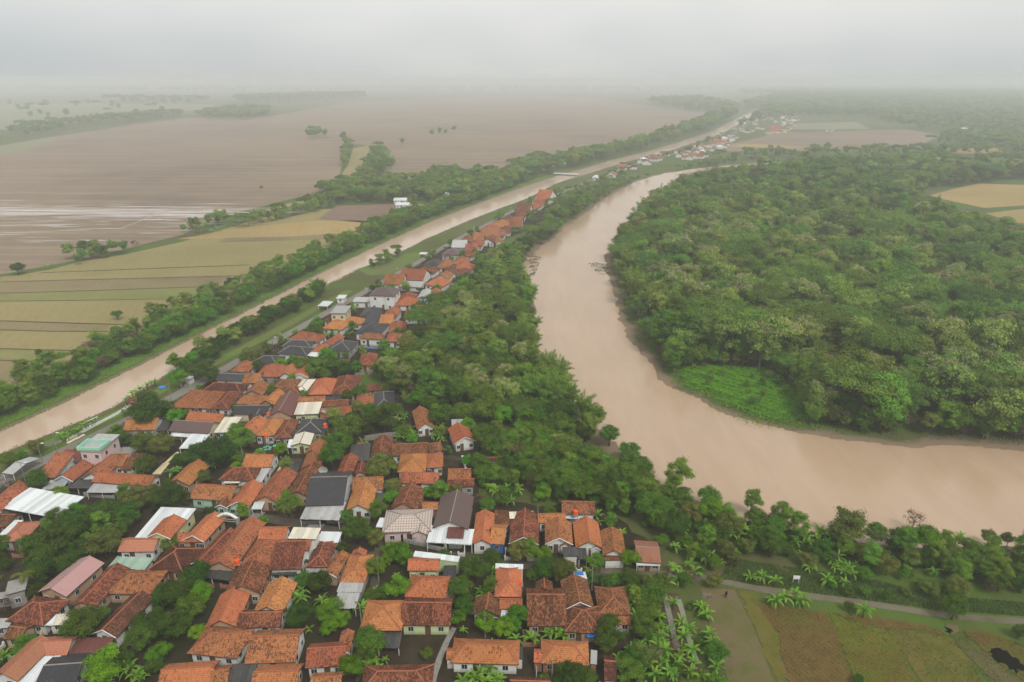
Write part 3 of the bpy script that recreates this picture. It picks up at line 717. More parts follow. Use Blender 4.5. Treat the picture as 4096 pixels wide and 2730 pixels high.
# --- banana leaves: five blades that all banana plants share
BAN_LEAF = []
for k in range(5):
    V, F = curve_leaf(2.0 + 0.18 * k, 0.27 + 0.02 * (k % 3), R(62 - 11 * k), R(85 + 14 * k), None)
    BAN_LEAF.append(npmesh('banana_leaf', V, F, 'leaf_banana', np.linspace(0.3, 0.75, len(V)), True))
mm = MB(); mm.tube([(0, 0, -.1), (0.03, 0.02, .9), (0.0, 0.05, 1.9)], [.17, .13, .09], 7); BAN_STEM = mm.mesh('stem', 'banana_stem', True)
def banana_cloud(seed):
    rs = random.Random(seed); VV, FF, TT = [], [], []; n = 0
    for k in range(rs.randint(8, 10)):
        V, F = curve_leaf(rs.uniform(1.7, 2.6), rs.uniform(.24, .33), R(rs.uniform(15, 75)), R(rs.uniform(80, 140)), None, 5)
        a = 6.283 * k * 0.382 + rs.uniform(-.3, .3); c, s = math.cos(a), math.sin(a)
        W = np.column_stack([V[:, 0] * c - V[:, 1] * s, V[:, 0] * s + V[:, 1] * c, V[:, 2] + 1.85])
        VV.append(W); FF.append(F + n); n += len(W); TT.append(np.full(len(W), rs.uniform(.15, .9)))
    return npmesh('crown', np.vstack(VV), np.vstack(FF), 'leaf_banana', np.hstack(TT), True)
BAN_CLOUD = [banana_cloud(40 + k) for k in range(4)]
# --- coconut palm fronds
def frond(seed):
    rs = np.random.RandomState(seed); L = 3.4; m = 26; VV = []; 
    x = z = 0; ang = R(40 - 22 * (seed % 4)); P = []; D = []
    for i in range(m):
        P.append((x, 0, z)); D.append((math.cos(ang), 0, math.sin(ang))); x += math.cos(ang) * L / m; z += math.sin(ang) * L / m; ang -= R(95) / m
    for i in range(2, m):
        ll = 0.75 * math.sin(math.pi * (0.15 + 0.8 * i / m))
        for s in (-1, 1):
            p = np.array(P[i]); d = np.array(D[i]); e = np.array([d[0] * .5, s * 0.85, -0.35]); e /= np.linalg.norm(e)
            w = d * 0.045
            VV += [p - w, p + w, p + e * ll + w * .3, p + e * ll - w * .3]
    V = np.array(VV); F = np.arange(len(V)).reshape(-1, 4)
    r = np.array([[p[0], sy, p[2] - .02] for p in P for sy in (-.03, .03)])
    FR = np.array([[2 * i, 2 * i + 2, 2 * i + 3, 2 * i + 1] for i in range(m - 1)]) + len(V)
    return npmesh('frond', np.vstack([V, r]), np.vstack([F, FR]), 'leaf_palm', np.r_[rs.uniform(.2, .8, len(V)), np.full(len(r), .9)])
FRONDS = [frond(k) for k in range(4)]
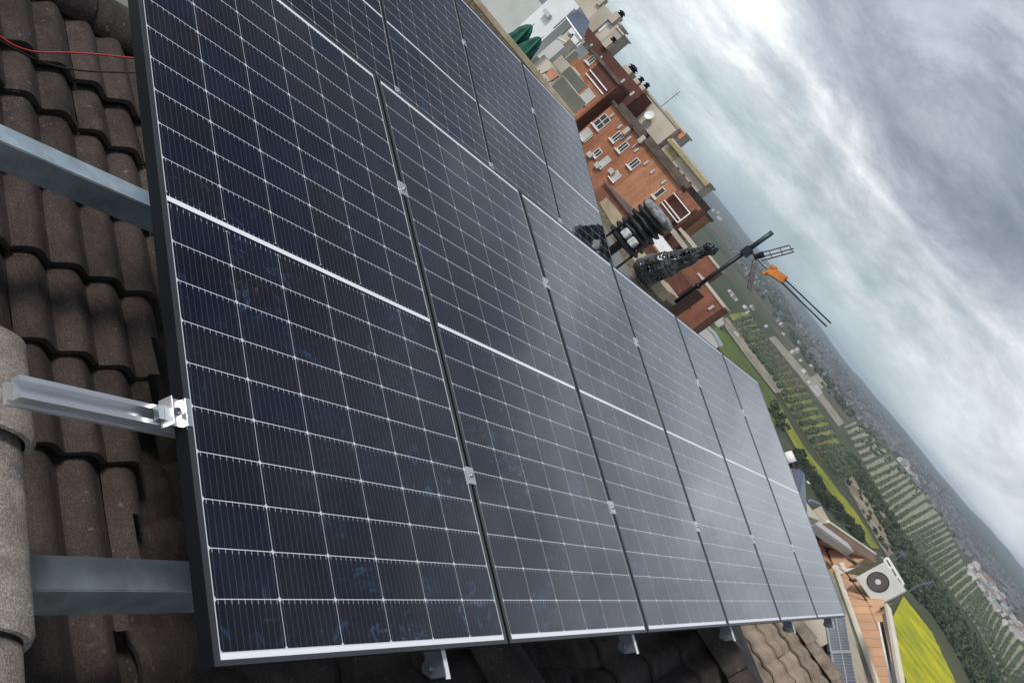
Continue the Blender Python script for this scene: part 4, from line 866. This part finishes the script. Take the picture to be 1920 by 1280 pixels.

────────

▸ **REQUIRED WORK**
Reproduce the material above in full, exactly, with no images.

▸ **ANSWER TO THIS EXERCISE**
Write part 3 of the bpy script that recreates this picture. It picks up at line 717. More parts follow. Use Blender 4.5. Treat the picture as 4096 pixels wide and 2730 pixels high.
# --- banana leaves: five blades that all banana plants share
BAN_LEAF = []
for k in range(5):
    V, F = curve_leaf(2.0 + 0.18 * k, 0.27 + 0.02 * (k % 3), R(62 - 11 * k), R(85 + 14 * k), None)
    BAN_LEAF.append(npmesh('banana_leaf', V, F, 'leaf_banana', np.linspace(0.3, 0.75, len(V)), True))
mm = MB(); mm.tube([(0, 0, -.1), (0.03, 0.02, .9), (0.0, 0.05, 1.9)], [.17, .13, .09], 7); BAN_STEM = mm.mesh('stem', 'banana_stem', True)
def banana_cloud(seed):
    rs = random.Random(seed); VV, FF, TT = [], [], []; n = 0
    for k in range(rs.randint(8, 10)):
        V, F = curve_leaf(rs.uniform(1.7, 2.6), rs.uniform(.24, .33), R(rs.uniform(15, 75)), R(rs.uniform(80, 140)), None, 5)
        a = 6.283 * k * 0.382 + rs.uniform(-.3, .3); c, s = math.cos(a), math.sin(a)
        W = np.column_stack([V[:, 0] * c - V[:, 1] * s, V[:, 0] * s + V[:, 1] * c, V[:, 2] + 1.85])
        VV.append(W); FF.append(F + n); n += len(W); TT.append(np.full(len(W), rs.uniform(.15, .9)))
    return npmesh('crown', np.vstack(VV), np.vstack(FF), 'leaf_banana', np.hstack(TT), True)
BAN_CLOUD = [banana_cloud(40 + k) for k in range(4)]
# --- coconut palm fronds
def frond(seed):
    rs = np.random.RandomState(seed); L = 3.4; m = 26; VV = []; 
    x = z = 0; ang = R(40 - 22 * (seed % 4)); P = []; D = []
    for i in range(m):
        P.append((x, 0, z)); D.append((math.cos(ang), 0, math.sin(ang))); x += math.cos(ang) * L / m; z += math.sin(ang) * L / m; ang -= R(95) / m
    for i in range(2, m):
        ll = 0.75 * math.sin(math.pi * (0.15 + 0.8 * i / m))
        for s in (-1, 1):
            p = np.array(P[i]); d = np.array(D[i]); e = np.array([d[0] * .5, s * 0.85, -0.35]); e /= np.linalg.norm(e)
            w = d * 0.045
            VV += [p - w, p + w, p + e * ll + w * .3, p + e * ll - w * .3]
    V = np.array(VV); F = np.arange(len(V)).reshape(-1, 4)
    r = np.array([[p[0], sy, p[2] - .02] for p in P for sy in (-.03, .03)])
    FR = np.array([[2 * i, 2 * i + 2, 2 * i + 3, 2 * i + 1] for i in range(m - 1)]) + len(V)
    return npmesh('frond', np.vstack([V, r]), np.vstack([F, FR]), 'leaf_palm', np.r_[rs.uniform(.2, .8, len(V)), np.full(len(r), .9)])
FRONDS = [frond(k) for k in range(4)]
Continue the Blender Python script for this scene: part 4, from line 866. This part finishes the script. Take the picture to be 1920 by 1280 pixels.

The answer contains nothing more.